I have seen this of late with new teachers. This is the waste of money and energy and frankly time. I am amazed at the cost of this program if SPS bought it in earnest which I doubt. They do everything on the cheap. Why not just show Inside/Out and call it day.

I love the power circles and the hand talking that came of age in the Occupy movement. It is all some smoke and mirrors that frankly should not be academics. That should be advisory or a class for credit as modern civics.

The immense waste of money and time on bullying. Another futile program that simply just is a circle jerk.

And yes if the staff at both h/q and in schools could model the same said behavior and expectations then I would take it seriously. When they are paying staff to take a 4 hour course on White Privilege with half the staff of color, women and of course faith and ethnicity not quite the obvious it shows that this is pandering to meet the inquiries by the Justice Department and the issues of due process with children of color.

Sorry but the district doesn't uphold due process with it's own staff. They need a course in hypocrisy.

- Teacher

Maria said...

I cannot believe there is NO one positive comment regarding social emotional education. And this is how we will perpetuate our track record of self absorbed, un-empathetic leaders, in a World that needs the opposite. Social Emotional curriculae can be very well integrated with academics and can be taught for most simultanously. There is ample evidence to show that empathetic people who understand the language of feelings and can take someone else's perspective as well as can regulate their own emotions fare better in life and are happy induviduals. SEL is not only about bullying. Food for thought.


Anonymous said...

Such programs may make administrators feel good, but our children found them contrived and somewhat silly. It's not that social/emotional learning is not valuable, but that canned curriculum may not be the best means of learning, nor is school the only place that children can learn such lessons.

Anonymous said...

Civics could be a well placed course that could include many issues that develop the community building skills that all prospective humans need be they leaders or followers. There are more than ample non profit groups from Boys/Girls Clubs to others that also develop said skills, there are Churches and Memberships in Guilds and of course parent(s)

There is a place for learning at school and the social element comes from varying activities there as sports, arts and other clubs and groups.
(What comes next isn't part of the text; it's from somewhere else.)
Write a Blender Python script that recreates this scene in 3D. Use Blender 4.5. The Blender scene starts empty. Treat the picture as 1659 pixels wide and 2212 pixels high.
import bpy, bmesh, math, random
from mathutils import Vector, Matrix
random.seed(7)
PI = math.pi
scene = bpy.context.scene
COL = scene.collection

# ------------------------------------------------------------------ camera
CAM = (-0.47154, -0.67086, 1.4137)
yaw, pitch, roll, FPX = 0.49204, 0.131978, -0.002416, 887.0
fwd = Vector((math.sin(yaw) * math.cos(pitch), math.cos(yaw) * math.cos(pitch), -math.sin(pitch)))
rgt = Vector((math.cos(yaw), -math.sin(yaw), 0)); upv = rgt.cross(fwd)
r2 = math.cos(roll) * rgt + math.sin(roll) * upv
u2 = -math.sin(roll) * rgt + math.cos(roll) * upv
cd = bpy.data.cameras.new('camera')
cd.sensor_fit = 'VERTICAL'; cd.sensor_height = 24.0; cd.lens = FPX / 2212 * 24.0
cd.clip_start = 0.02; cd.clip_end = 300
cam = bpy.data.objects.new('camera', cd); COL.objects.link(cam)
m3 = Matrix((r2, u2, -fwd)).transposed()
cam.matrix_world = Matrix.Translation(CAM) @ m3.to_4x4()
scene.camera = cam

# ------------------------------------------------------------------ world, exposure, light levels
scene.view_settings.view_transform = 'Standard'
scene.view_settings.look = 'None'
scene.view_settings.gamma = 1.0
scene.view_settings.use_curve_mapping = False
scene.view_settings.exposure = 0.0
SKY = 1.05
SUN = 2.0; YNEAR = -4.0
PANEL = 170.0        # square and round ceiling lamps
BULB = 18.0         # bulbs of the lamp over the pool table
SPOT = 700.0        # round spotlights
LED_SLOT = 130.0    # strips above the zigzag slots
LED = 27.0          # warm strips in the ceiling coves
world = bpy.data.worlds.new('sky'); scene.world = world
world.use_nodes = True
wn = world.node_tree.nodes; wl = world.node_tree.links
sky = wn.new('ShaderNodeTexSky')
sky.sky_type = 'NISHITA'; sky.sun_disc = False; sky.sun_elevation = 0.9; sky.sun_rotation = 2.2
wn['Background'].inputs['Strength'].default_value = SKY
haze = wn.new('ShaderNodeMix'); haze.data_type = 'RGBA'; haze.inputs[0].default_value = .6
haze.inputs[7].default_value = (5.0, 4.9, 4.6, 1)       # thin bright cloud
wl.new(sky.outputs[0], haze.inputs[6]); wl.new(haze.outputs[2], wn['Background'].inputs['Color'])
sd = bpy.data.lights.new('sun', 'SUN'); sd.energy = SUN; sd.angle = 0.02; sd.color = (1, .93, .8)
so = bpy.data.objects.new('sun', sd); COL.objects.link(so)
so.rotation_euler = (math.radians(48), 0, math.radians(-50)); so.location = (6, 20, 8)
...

The extra in curricular.

As for bullying lessons and hours spent on those "classes" are akin to testing, wasting more time and possibly doing more harm then good.

Read this article about such http://ideas.time.com/2013/10/10/anti-bullying-programs-could-be-a-waste-of-time/

School is for learning skills and knowledge but making you a better human being well that is not just a school's responsibility.

- Teacher

Anonymous said...

Wow. Understanding the origins of Al Parents bad rep. It ain't K12 grades that will distinguish our kids in their lives. It will be ingenuity and an ability to work with others unlike themselves. The latter is entirely the realm of social-emotional learning.

Further, social-emotional learning must explicitly be taught at schools because not all families offer the lessons explicitly or implicitly at home. Get it through church or Boys and Girls Club or Scouts? Commenters need to spend a little time out of their own worlds and walk a step in communities of poverty and communities newly arrived from other areas of the world. It is a fact that enrichment is a luxury not a basic in households, not to mention those without houses, throughout this district. Are these kids not in your kids' HCC classes? That's an even larger problem.

Wow. Just wow. I guess that's my name for this thread.

"Wow. Just wow."

Anonymous said...

Wow is right. K-12 is really about getting them ready for college where kids are mature enough to find what interests them. A well-rounded kid who plays well with others will succeed in college and life.

The obsession with academics starting in the early years doesn't serve kids or society.

That being said, kids need enough work to keep them busy and not bored, but naysaying socio-emotional development is pretty short-sighted.